Não adianta matar Osama Bin Laden. Ele é um líder da juventude muçulmana porque é o único capaz de resistir, enquanto outros líderes árabes só fazem enriquecer. Não haverá paz se não houver um Estado palestino independente e se não puserem fim às sanções e campanhas anglo-americanas de bombardeios contra o Iraque.” O comentário não é de nenhum defensor do terrorista saudita, muito menos do Taleban, mas de um homem paquistanês gentil, de boa prosa, que se tornou um dos mais respeitados intelectuais no Oriente e no Ocidente. Tariq Ali, 57 anos, escritor, historiador, jornalista, com um longo currículo de ativista político socialista, falou de sua casa em Londres a ISTOÉ. Aos 20 anos, deixou sua cidade natal, Lahore, no Paquistão, para estudar na Universidade de Oxford. Não por livre e espontânea vontade, mas porque um tio não queria vê-lo nas manifestações contra a ditadura paquistanesa. “Você pode ir parar na cadeia”, teria dito o tio conselheiro. Em Oxford, sua ótica do mundo islâmico o levaria ao reconhecimento da comunidade internacional.
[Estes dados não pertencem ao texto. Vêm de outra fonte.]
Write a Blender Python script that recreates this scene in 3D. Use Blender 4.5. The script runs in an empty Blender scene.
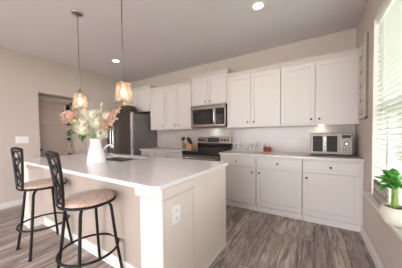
import bpy, bmesh, math, random
from mathutils import Vector, Matrix

# ------------------------------------------------------------------ camera, world, light, exposure
SC = bpy.context.scene
COL = SC.collection
R = math.radians
CAMH, YAW, PIT, ROL, FPX, CY = 1.2324, 31.5987, -1.7134, -0.6646, 184.04, 139.69
_d = Vector((-math.sin(R(YAW)) * math.cos(R(PIT)), math.cos(R(YAW)) * math.cos(R(PIT)), math.sin(R(PIT))))
_r = Vector((math.cos(R(YAW)), math.sin(R(YAW)), 0))
_u = _r.cross(_d)
_r2 = _r * math.cos(R(ROL)) + _u * math.sin(R(ROL))
_u2 = -_r * math.sin(R(ROL)) + _u * math.cos(R(ROL))
cd = bpy.data.cameras.new('camera')
cam = bpy.data.objects.new('camera', cd)
COL.objects.link(cam)
cam.matrix_world = Matrix(((_r2.x, _u2.x, -_d.x, 0), (_r2.y, _u2.y, -_d.y, 0), (_r2.z, _u2.z, -_d.z, CAMH), (0, 0, 0, 1)))
cd.sensor_width = 36
cd.lens = FPX / 402 * 36
cd.shift_y = (CY - 134) / 402
cd.clip_start = 0.05
cd.clip_end = 200
SC.camera = cam

WORLD_STRENGTH = 5.8
CAN_POWER = 0.9
BULB_POWER = 0.4
world = bpy.data.worlds.new('world')
SC.world = world
world.use_nodes = True
bg = world.node_tree.nodes['Background']
bg.inputs[0].default_value = (0.95, 0.90, 1.0, 1)
bg.inputs[1].default_value = WORLD_STRENGTH

def portal(name, loc, rot, sx, sy):
    l = bpy.data.lights.new(name, 'AREA')
    l.shape = 'RECTANGLE'; l.size = sx; l.size_y = sy
    l.cycles.is_portal = True
    o = bpy.data.objects.new(name, l); COL.objects.link(o)
    o.location = loc; o.rotation_euler = rot
portal('window_portal', (0.75, 1.71, 1.5), (0, R(90), 0), 1.75, 1.65)
portal('added_door_portal', (-2.0, -4.06, 1.15), (R(90), 0, 0), 4.4, 2.3)
portal('added_window_portal', (0.75, -1.5, 1.5), (0, R(90), 0), 1.75, 2.2)

sl_ = bpy.data.lights.new('sun', 'SUN'); sl_.energy = 9.0; sl_.angle = R(1.5); sl_.color = (1.0, 0.92, 0.98)
sun = bpy.data.objects.new('sun', sl_); COL.objects.link(sun)
sun.rotation_euler = (R(44), 0, R(-8))     # high behind the viewer, on the added patio outside the added glass door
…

Hoje, esse pensador continua na contracorrente da história, opondo-se violentamente aos ataques contra o Afeganistão. “Esta é uma guerra cruel, vingativa. Seu objetivo declarado de combater o terrorismo é falso. E ela está causando mais descontentamento, mais desespero e desencadeando a formação de novos terroristas. São semanas de bombardeios que matam civis. Bombardearam até a sede da Cruz Vermelha! E quem será a próxima vítima? Esta guerra insana e irracional não tem outra intenção a não ser mostrar ao povo americano que algo está sendo feito. Mas o que mais assusta é que o Ocidente está cobrindo os olhos com o véu do conformismo”, afirmou.

Fruto de seus anos de estudos é a Tetralogia do Islã, lançada no Brasil pela editora Record, que inclui O livro de Saladino, romance sobre a vida do famoso sultão que venceu os cruzados, tendo como pano de fundo os conflitos entre islâmicos, cristãos e judeus no século XII, e À sombra das romãzeiras, sobre o período de domínio árabe na península ibérica (sécs. VIII a XV). Para ele, é incoerente o Ocidente criticar o fundamentalismo islâmico enquanto fecha os olhos às mazelas de regimes muçulmanos teocráticos como o da Arábia Saudita e outras monarquias do Golfo Pérsico, só porque são aliados. “Para o Ocidente, a Arábia Saudita resume-se à família real e ao petróleo. A população, convivendo com um índice de desemprego de quase 40%, foi abandonada. O Ocidente ignora completamente as condições em que vive o povo saudita, especialmente as mulheres. O Taleban, por exemplo, se inspirou no tratamento dado às sauditas para confinar as afegãs à clausura”, disse Ali.

O escritor também ressalta o elo existente entre o conflito no Oriente Médio e a guerra do Afeganistão. “Bin Laden deixou clara a ligação dos ataques aos EUA com a situação dos palestinos e iraquianos. A contínua opressão aos palestinos e as sanções contra o Iraque estão ligadas aos atentados. Seis mil pessoas foram mortas nos EUA; mas também seis mil iraquianos morrem todos os meses devido às sanções. E isto é invisível aos olhos da mídia e dos líderes ocidentais. Mas, para o mundo árabe, está tudo muito claro”, sentencia Ali. Para o escritor paquistanês, os ocidentais geraram “monstros que se voltam contra eles mesmos”. “Agora eles dizem: venham nos ajudar a combater esses monstros. Mas quem os criou e por que eles foram criados? Se não houver compreensão dos erros que foram e continuam sendo cometidos, eles se perpetuarão. Depois do atentado do dia 11 de setembro, muito lixo está sendo escrito por ignorantes que não sabiam nem encontrar o Afeganistão no mapa.”